東京電力福島第1原発事故により避難を余儀なくされた178人が7月17日、東電に対し被害に見合った賠償を求め福島地裁いわき支部に提訴しました(福島原発避難者訴訟第2次提訴)。原告の一人、富岡町で味噌麹(みそこうじ)店を営んできた渡邉克巳さん(66)はいわき市での事業再開をめざしていましたが、東電が賠償での態度を急変させ事態が暗転しました。裁判闘争に踏み出したその思いは・・。
(柴田善太)
福島・いわき市・・渡邉克巳さん
渡邉さんは昨年(2012年)4月、東電から工場家賃、機械リース代は負担すると説明を受け事業再開を決断。7月に業者と工場建築の契約を結び、借金をして2000万円を手付け金として払いました。ところが東電は9月、機械リース代の支払いは極めて困難と態度を変えました。賠償金前提の事業再建は立ち往生しています。
体の″血抜ける″
東電から支払い困難といわれた時、体から血が抜けるようだった。それから1カ月は寝たきり状態ですよ。6代目の味噌麹店を継ぐために41歳の時、骨を埋めようと思っていた教員を退職。夜は学習塾、昼は店と頑張って店の売り上げも軌道に乗せた。子どもは3人とも娘でね。次女の夫が私の後を継ぐと決心してくれた。
自分としてはいくつかの難関を乗り越えてここまできたつもりだった。それが原発事故で一瞬にして壊されてしまった。何よりショックだったのは借金したこと。これがなければ、東電にだまされた私がばかだったとあきらめることもできる。でも、借金は子どもに残ってしまう。
富岡町上郡山の3000平方メートルの敷地に、渡邉さんの自宅、工場、畑があります。渡邉さん夫婦、次女の家族の5人で味噌づくりをして生活してきました。
自宅は恵みの土地です。フキ、ヨモギ、ウメ、カキ。タケノコもでてきて、お客さんに送ると大喜びですよ。裕福ではないけど家族一緒の満足な暮らしだ
った。
2011年の夏に一時帰宅で避難後初めて自宅に帰ってきてね。家の中はネズミの糞尿(ふんにょう)、死骸。工場はイノシシやウシが入り込んで・・・そして何より放射能でしょ。もうここで味噌作りはできないと実感しました。
今、次女と孫は新潟、次女の夫は郡山でレストランの仕事をして生活を支えています。家族がばらばらになってしまった。
東電の賠償項目に該当しない失ったものがいっぱいあるんです。
人間の尊厳かけ
原告になったのは、自分の権利を守りたい・・守りきれないかもしれないけど、この手だてしかない。今までは東電に「お願い」する形で、だまされて、土俵にも立てなかった。

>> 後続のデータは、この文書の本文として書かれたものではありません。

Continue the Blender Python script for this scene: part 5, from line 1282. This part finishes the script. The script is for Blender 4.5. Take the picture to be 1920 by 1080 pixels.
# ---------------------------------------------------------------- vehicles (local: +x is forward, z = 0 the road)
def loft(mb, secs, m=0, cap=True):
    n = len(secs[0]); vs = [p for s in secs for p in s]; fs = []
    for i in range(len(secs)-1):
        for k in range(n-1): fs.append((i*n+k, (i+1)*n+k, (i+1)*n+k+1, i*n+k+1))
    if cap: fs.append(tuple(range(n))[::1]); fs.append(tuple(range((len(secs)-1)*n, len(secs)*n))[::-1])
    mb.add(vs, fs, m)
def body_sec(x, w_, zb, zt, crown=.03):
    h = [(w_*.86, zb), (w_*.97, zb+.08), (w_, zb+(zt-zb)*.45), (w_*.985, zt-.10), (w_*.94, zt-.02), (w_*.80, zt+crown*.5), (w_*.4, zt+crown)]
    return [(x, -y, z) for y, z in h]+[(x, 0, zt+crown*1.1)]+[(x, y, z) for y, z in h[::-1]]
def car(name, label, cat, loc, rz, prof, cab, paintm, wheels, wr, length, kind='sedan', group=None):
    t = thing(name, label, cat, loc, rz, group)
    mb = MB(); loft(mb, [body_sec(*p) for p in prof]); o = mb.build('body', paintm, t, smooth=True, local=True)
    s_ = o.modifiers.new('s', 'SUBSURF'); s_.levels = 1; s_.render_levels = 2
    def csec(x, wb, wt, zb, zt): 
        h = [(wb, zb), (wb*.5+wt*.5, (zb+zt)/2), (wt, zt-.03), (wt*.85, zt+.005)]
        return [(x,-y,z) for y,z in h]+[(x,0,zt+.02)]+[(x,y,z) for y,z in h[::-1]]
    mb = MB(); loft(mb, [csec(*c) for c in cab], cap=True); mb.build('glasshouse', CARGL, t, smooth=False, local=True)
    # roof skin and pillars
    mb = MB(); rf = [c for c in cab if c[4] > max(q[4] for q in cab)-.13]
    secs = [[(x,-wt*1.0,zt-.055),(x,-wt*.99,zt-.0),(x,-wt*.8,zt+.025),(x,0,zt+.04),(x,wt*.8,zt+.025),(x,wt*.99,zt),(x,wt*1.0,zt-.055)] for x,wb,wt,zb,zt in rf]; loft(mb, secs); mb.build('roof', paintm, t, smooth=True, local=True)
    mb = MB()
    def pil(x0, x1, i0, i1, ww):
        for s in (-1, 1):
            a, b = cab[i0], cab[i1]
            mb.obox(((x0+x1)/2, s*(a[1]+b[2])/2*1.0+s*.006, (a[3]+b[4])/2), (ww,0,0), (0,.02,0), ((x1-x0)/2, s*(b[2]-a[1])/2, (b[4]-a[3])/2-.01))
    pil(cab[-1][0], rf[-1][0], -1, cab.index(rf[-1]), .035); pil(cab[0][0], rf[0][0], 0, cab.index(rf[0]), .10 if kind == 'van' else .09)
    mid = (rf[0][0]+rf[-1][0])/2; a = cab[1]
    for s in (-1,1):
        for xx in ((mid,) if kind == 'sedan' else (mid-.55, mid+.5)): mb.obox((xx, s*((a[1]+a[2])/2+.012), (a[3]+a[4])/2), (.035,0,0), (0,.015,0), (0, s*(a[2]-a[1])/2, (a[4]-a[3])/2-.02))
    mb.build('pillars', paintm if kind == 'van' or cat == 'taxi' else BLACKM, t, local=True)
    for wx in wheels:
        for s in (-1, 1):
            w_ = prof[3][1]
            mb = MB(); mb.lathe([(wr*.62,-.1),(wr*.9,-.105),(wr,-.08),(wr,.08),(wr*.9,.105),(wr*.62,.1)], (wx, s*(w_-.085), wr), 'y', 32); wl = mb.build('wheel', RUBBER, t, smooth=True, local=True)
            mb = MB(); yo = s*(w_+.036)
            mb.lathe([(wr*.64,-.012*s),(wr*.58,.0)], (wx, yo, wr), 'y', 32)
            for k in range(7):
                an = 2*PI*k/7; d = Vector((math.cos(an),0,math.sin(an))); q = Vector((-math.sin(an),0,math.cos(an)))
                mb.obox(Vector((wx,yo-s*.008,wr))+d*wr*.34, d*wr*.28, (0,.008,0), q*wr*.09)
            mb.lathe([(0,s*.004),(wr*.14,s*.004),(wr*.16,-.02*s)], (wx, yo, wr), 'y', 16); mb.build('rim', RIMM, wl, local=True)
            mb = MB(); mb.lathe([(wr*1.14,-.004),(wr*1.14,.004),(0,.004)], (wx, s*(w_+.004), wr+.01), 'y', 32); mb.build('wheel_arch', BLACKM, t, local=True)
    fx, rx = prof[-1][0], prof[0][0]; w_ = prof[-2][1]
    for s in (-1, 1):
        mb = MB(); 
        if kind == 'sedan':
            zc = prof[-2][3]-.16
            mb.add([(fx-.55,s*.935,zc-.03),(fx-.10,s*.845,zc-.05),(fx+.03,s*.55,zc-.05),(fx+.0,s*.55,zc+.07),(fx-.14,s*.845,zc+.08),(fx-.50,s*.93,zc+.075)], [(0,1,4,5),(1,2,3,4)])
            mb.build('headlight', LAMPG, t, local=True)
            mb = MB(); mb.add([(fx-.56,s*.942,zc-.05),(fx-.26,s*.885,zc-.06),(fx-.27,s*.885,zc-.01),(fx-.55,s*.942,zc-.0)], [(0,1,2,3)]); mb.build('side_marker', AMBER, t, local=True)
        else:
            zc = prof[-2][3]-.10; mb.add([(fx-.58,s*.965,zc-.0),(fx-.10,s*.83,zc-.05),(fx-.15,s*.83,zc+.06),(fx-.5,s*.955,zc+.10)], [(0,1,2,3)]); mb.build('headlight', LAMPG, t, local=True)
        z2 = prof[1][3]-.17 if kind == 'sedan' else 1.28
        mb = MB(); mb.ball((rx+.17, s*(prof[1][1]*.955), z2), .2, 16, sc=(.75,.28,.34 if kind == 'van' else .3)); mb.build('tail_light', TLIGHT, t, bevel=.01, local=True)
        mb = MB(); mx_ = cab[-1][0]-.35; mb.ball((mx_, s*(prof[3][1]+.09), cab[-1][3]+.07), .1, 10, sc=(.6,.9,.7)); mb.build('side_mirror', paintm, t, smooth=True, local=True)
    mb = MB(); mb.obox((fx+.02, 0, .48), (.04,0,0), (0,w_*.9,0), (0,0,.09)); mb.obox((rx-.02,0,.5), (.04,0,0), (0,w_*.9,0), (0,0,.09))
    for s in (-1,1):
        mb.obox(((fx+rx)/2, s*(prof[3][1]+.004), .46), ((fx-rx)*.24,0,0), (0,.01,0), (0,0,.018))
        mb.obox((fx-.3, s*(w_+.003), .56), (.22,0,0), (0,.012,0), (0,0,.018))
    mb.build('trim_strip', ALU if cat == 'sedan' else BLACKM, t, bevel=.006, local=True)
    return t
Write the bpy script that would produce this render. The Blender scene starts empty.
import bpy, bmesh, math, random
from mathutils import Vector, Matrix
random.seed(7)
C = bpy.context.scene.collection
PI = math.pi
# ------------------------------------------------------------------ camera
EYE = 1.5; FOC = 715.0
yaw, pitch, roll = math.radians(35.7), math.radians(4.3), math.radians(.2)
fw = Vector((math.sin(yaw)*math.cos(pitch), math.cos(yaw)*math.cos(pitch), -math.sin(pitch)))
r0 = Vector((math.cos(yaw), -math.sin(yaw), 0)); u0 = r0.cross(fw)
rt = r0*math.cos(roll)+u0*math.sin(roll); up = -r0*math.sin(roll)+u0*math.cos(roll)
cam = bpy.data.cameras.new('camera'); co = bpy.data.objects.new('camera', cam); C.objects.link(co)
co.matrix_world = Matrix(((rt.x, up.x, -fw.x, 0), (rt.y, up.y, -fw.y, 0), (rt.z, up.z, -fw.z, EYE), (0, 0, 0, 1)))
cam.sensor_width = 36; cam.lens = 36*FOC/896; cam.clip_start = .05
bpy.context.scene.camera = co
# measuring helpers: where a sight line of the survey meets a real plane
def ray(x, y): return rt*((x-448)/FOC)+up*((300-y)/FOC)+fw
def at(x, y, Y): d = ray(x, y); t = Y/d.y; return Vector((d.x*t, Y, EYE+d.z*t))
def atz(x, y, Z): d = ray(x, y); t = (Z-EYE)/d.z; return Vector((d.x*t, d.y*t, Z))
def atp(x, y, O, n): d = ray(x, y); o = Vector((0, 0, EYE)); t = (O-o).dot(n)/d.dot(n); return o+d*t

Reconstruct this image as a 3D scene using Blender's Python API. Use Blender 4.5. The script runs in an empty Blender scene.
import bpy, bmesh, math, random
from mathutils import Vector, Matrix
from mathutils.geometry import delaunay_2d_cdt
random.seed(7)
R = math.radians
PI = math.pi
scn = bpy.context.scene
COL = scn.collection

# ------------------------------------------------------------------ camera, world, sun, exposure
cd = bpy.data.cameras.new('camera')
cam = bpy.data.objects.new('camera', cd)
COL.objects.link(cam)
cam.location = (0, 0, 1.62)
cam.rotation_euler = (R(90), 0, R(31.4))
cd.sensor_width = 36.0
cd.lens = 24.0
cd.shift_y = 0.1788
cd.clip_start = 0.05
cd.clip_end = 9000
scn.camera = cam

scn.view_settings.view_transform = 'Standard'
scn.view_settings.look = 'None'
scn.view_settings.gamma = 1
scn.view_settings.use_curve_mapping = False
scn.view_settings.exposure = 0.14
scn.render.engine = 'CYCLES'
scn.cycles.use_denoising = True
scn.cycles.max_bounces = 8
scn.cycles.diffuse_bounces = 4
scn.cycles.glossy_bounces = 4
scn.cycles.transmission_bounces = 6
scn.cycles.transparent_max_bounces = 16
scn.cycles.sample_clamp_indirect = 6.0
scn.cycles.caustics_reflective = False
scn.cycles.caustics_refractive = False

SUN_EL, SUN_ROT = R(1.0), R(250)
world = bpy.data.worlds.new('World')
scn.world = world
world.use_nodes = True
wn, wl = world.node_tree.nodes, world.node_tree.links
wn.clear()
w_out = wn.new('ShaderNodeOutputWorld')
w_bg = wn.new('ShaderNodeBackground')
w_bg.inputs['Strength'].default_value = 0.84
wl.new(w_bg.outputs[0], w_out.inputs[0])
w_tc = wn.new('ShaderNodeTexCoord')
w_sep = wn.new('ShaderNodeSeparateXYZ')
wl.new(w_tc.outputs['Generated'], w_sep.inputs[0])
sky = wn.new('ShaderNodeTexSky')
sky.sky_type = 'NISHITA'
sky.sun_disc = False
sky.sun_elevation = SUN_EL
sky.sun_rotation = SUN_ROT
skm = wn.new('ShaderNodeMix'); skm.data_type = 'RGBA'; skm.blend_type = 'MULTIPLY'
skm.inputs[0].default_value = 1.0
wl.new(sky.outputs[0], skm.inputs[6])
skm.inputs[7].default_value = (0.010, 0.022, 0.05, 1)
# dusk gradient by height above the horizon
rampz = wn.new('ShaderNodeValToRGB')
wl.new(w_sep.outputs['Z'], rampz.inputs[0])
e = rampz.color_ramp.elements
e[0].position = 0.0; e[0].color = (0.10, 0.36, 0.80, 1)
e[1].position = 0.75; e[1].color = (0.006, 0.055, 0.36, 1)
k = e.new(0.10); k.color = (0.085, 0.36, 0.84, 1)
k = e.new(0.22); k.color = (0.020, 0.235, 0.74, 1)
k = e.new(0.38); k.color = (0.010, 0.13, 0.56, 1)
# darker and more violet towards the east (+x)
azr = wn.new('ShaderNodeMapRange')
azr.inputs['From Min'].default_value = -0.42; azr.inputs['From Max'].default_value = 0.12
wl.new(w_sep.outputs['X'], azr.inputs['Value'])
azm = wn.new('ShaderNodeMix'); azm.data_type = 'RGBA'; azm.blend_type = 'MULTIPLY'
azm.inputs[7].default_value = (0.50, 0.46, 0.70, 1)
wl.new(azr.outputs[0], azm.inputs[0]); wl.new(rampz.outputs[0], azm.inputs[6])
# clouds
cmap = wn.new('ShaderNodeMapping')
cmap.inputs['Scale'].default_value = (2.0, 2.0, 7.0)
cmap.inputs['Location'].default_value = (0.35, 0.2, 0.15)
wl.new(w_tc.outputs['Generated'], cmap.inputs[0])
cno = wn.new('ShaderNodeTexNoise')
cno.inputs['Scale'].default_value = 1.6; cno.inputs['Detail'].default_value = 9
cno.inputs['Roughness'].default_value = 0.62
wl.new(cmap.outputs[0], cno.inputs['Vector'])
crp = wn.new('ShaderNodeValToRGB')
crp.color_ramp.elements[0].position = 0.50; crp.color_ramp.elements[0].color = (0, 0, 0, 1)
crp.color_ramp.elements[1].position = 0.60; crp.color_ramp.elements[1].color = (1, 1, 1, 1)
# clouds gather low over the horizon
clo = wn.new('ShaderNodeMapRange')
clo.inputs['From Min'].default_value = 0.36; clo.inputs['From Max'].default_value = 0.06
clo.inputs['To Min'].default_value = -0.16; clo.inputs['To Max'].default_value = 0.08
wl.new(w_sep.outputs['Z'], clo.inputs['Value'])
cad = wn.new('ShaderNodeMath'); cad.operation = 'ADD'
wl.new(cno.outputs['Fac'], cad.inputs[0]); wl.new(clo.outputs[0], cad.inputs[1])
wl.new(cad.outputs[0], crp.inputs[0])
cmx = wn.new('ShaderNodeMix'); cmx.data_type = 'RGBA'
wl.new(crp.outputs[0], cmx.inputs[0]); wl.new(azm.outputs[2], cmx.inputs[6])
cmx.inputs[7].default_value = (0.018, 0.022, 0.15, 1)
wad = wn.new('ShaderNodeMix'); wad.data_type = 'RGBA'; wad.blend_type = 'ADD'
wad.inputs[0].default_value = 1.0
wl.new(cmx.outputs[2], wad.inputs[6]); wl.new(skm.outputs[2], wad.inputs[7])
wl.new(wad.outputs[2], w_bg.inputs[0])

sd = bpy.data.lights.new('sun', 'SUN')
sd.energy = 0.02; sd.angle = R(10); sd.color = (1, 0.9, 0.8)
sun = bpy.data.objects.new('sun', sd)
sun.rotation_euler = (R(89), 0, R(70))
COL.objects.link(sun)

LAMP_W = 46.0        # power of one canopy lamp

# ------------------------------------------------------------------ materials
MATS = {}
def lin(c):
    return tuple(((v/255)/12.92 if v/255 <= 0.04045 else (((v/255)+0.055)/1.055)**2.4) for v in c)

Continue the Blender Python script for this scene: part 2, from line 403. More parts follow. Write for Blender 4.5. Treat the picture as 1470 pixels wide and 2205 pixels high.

周りの人は東電には怒り心頭なんだけど、「もう忘れたい」という。でも人間の尊厳の問題でしょ。しかも原発事故が起こればどこでも私らのような被害が出る。それを止めるための裁判という思いもある。
私は家族全員呼び戻せる状態にしたい。だってもともと家族一緒にいたわけだし、今後も一緒に暮らしたかったし・・。以前と同じ暮らしは無理でも、何とか家族でつくる味噌麹店をいわき市で再建できる賠償を勝ち取りたいんです
被害の実相に見合う賠償を・・原告弁護団共同代表・広田次男弁護士の話
被害に始まり被害に終わる。原発事故裁判は、被害の実相をどこまで法廷の場に反映することができるかというのが最大のポイントです。
私たちは今回の政府による避難指示地域の人たちの裁判とともに、いわき市民など避難指示地域外の人たちの「市民訴訟」(2013年3月、822人提訴)にも取り組んでいます。両者の被害の違いも見極めて、それぞれに正当な賠償を勝ち取ることをめざしています。
東電がつぶれたら元も子もないから東電の示した枠組みで賠償を進めるしかないという考え方がありますが、それは違う。原発は国の問題ですから、国の責任・役割も含めて、被害の実相に見合う正当な賠償をさせるという立場で運動、裁判を進めることが大切です。